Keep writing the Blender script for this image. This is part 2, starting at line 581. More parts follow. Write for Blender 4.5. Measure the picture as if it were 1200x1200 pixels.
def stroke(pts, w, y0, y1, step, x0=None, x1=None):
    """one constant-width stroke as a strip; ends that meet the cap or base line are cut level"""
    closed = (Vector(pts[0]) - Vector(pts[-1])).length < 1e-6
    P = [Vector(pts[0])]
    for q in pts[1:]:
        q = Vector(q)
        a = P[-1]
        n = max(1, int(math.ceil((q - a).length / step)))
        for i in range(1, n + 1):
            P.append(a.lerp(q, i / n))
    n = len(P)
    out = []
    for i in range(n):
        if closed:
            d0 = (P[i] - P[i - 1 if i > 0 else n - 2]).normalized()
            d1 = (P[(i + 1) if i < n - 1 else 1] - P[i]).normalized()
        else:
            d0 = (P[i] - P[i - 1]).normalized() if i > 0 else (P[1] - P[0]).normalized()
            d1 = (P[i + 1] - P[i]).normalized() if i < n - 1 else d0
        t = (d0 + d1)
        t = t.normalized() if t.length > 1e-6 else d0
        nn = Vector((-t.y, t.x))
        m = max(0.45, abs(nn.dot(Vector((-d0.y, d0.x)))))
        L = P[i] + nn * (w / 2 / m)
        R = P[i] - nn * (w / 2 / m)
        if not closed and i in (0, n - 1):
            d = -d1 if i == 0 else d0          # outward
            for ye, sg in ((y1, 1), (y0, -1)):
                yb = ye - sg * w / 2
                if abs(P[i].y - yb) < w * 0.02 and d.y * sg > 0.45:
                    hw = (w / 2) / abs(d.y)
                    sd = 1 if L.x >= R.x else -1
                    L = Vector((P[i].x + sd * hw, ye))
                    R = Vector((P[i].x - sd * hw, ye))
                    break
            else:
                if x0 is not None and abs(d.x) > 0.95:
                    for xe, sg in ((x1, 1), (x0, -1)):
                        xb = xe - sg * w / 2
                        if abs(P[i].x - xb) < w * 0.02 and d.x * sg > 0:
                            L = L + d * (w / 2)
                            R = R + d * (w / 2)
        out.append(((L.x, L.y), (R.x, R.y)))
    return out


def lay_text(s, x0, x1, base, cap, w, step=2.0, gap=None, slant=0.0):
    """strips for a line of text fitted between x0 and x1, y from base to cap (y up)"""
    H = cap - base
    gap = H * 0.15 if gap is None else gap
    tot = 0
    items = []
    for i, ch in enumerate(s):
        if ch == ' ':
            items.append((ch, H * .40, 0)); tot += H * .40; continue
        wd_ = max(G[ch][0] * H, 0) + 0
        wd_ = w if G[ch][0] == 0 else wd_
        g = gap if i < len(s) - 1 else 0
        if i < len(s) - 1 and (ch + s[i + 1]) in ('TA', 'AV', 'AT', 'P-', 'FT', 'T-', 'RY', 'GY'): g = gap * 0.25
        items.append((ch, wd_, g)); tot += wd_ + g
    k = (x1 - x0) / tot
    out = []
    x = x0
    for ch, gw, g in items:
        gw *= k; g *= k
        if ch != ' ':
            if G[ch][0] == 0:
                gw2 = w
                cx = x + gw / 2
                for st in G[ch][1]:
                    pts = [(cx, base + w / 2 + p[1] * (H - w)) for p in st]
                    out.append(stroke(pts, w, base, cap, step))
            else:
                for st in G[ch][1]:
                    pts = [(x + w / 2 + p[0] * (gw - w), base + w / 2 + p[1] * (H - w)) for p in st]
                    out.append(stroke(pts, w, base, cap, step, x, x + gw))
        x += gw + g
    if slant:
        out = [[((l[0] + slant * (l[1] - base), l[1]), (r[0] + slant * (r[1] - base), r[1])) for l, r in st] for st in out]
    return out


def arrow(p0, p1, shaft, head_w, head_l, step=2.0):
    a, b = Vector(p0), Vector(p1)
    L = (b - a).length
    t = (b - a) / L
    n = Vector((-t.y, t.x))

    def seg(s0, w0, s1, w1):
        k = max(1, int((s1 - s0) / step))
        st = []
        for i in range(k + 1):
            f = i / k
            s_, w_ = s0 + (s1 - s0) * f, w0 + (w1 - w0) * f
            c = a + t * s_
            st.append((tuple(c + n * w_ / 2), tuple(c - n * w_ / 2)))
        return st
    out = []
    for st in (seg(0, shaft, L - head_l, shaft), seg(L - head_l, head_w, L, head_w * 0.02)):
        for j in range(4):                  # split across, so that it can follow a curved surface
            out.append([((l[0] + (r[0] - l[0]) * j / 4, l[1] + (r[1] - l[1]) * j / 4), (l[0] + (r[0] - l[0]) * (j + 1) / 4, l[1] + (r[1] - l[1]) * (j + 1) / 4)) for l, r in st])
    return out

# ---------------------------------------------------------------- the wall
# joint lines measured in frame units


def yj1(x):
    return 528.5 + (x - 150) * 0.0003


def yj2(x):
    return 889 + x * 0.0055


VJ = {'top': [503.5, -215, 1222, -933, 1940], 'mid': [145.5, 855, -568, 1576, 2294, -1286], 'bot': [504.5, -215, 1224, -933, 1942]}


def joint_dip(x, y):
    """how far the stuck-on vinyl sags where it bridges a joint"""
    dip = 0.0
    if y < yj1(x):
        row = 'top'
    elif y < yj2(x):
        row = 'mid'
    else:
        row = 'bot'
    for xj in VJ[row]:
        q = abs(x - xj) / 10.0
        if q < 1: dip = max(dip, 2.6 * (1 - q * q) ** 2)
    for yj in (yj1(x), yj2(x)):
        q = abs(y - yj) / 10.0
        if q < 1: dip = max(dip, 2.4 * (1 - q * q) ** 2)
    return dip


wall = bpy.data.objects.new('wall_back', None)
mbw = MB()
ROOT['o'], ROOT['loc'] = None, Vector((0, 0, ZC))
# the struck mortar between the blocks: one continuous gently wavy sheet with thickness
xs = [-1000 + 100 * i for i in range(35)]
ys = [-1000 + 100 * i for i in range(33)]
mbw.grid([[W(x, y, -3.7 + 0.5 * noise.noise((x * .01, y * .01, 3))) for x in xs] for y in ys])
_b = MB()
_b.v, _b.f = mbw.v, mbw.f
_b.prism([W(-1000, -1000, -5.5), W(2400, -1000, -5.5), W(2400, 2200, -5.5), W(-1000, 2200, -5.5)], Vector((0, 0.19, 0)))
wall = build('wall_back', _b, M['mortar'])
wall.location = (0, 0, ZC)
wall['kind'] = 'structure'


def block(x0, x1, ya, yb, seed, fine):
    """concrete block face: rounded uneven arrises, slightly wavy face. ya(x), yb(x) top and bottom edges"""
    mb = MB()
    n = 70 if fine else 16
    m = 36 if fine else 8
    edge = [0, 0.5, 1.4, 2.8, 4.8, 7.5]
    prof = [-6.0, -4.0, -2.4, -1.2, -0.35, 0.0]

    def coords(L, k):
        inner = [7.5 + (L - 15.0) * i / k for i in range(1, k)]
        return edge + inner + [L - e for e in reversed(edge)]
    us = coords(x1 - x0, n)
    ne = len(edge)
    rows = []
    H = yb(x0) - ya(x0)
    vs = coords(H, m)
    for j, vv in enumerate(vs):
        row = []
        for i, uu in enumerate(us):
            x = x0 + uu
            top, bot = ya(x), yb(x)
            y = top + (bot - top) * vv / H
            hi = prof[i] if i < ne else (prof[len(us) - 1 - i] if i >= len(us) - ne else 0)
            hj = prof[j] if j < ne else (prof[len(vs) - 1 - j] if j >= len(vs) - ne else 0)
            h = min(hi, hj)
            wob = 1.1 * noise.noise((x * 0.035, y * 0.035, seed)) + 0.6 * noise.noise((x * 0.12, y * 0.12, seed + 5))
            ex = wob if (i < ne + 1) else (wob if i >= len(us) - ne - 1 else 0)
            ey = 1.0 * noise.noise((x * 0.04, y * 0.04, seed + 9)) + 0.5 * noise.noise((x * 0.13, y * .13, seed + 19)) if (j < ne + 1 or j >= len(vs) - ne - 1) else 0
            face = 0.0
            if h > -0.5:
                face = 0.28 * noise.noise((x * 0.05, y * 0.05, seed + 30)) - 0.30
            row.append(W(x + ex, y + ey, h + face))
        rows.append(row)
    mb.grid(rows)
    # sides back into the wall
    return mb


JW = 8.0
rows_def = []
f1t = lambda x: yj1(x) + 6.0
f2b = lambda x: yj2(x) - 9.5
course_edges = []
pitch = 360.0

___

Pick out every line holding the string "follow" and return it.

WRITTEN RESPONSE:
Keep writing the Blender script for this image. This is part 2, starting at line 581. More parts follow. Write for Blender 4.5. Measure the picture as if it were 1200x1200 pixels.
        for j in range(4):                  # split across, so that it can follow a curved surface